The number of rectangles that can be obtained by joining four of the twelve vertices of a 12 - sided regular polygon is :

To find the number of rectangles that can be formed by joining four of the twelve vertices of a 12-sided regular polygon, we can follow these steps: ### Step-by-Step Solution: 1. **Understanding the Properties of Rectangles**: - A rectangle is formed by selecting two pairs of opposite vertices. In a regular polygon, opposite vertices are those that are diametrically opposite to each other. 2. **Identifying the Pairs of Opposite Vertices**: - In a 12-sided polygon, each vertex has one diametrically opposite vertex. For example, if we label the vertices as \( V_1, V_2, V_3, \ldots, V_{12} \), then the pairs of diametrically opposite vertices are: - \( (V_1, V_7) \) - \( (V_2, V_8) \) - \( (V_3, V_9) \) - \( (V_4, V_{10}) \) - \( (V_5, V_{11}) \) - \( (V_6, V_{12}) \) 3. **Counting the Pairs**: - We have a total of 6 pairs of diametrically opposite vertices. 4. **Selecting Pairs to Form Rectangles**: - To form a rectangle, we need to select 2 pairs from the 6 available pairs.
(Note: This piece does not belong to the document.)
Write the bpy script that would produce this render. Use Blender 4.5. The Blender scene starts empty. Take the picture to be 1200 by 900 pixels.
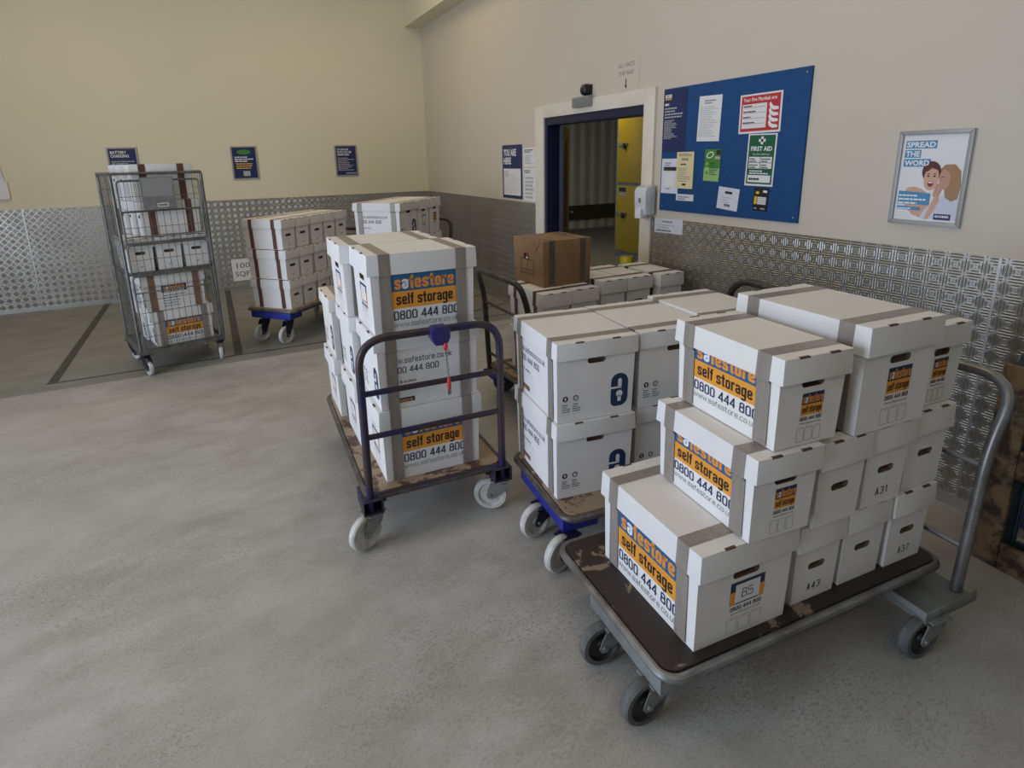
import bpy, bmesh, math, random
from mathutils import Vector, Matrix
random.seed(7)
scn = bpy.context.scene
COL = scn.collection
R = math.radians

# ------------------------------------------------------------------ camera
def make_camera():
    yaw, pitch, roll = 0.457, -0.2416, -0.022
    F, PX, PY = 672.587, -15.671, -99.009
    cy, sy, cp, sp = math.cos(yaw), math.sin(yaw), math.cos(pitch), math.sin(pitch)
    f = Vector((sy*cp, cy*cp, sp)); r = Vector((cy, -sy, 0)); u = r.cross(f)
    cr, sr = math.cos(roll), math.sin(roll)
    r2 = r*cr + u*sr; u2 = -r*sr + u*cr
    cd = bpy.data.cameras.new('camera'); c = bpy.data.objects.new('camera', cd); COL.objects.link(c)
    m = Matrix((r2, u2, -f)).transposed().to_4x4(); m.translation = (-3.040, -8.550, 1.686)
    c.matrix_world = m
    cd.sensor_width = 36; cd.lens = F/1200*36
    cd.shift_x = -PX/1200; cd.shift_y = PY/1200
    cd.clip_start = 0.05
    scn.camera = c
make_camera()

# ------------------------------------------------------------------ light and exposure
scn.view_settings.view_transform = 'Standard'
scn.view_settings.look = 'None'
scn.view_settings.gamma = 1
scn.view_settings.use_curve_mapping = False
scn.view_settings.exposure = 0.0
w = bpy.data.worlds.new('world'); scn.world = w; w.use_nodes = True
w.node_tree.nodes['Background'].inputs[0].default_value = (0.62, 0.74, 1.0, 1)
w.node_tree.nodes['Background'].inputs[1].default_value = 0.9
def area(name, loc, rot, sx, sy, power, color):
    l = bpy.data.lights.new(name, 'AREA'); l.shape = 'RECTANGLE'; l.size = sx; l.size_y = sy
    l.energy = power; l.color = color
    o = bpy.data.objects.new(name, l); COL.objects.link(o); o.location = loc; o.rotation_euler = rot
    return o
# daylight through the roller shutter opening on the left
area('daylight', (-7.85, -7.0, 1.75), (0, R(-90), 0), 3.3, 4.0, 240, (0.72, 0.82, 1.0))
LAMP_COLOR = (1.0, 0.76, 0.46)
LAMP_POWER = 19
LAMP_DIM = 9

# ------------------------------------------------------------------ materials
def mat(name, col, rough=0.6, metal=0.0, spec=0.5, emit=None):
    m = bpy.data.materials.new(name); m.use_nodes = True
    b = m.node_tree.nodes['Principled BSDF']
    b.inputs['Base Color'].default_value = (*col, 1); b.inputs['Roughness'].default_value = rough
    b.inputs['Metallic'].default_value = metal; b.inputs['Specular IOR Level'].default_value = spec
    if emit: b.inputs['Emission Color'].default_value = (*emit[0], 1); b.inputs['Emission Strength'].default_value = emit[1]
    return m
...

The number of ways to choose 2 pairs from 6 pairs can be calculated using combinations: \[ \text{Number of ways} = \binom{6}{2} \] 5. **Calculating the Combinations**: - The formula for combinations is given by: \[ \binom{n}{r} = \frac{n!}{r!(n-r)!} \] - Applying this to our case: \[ \binom{6}{2} = \frac{6!}{2!(6-2)!} = \frac{6 \times 5}{2 \times 1} = 15 \] 6. **Conclusion**: - Therefore, the total number of rectangles that can be formed by joining four of the twelve vertices of a 12-sided regular polygon is **15**.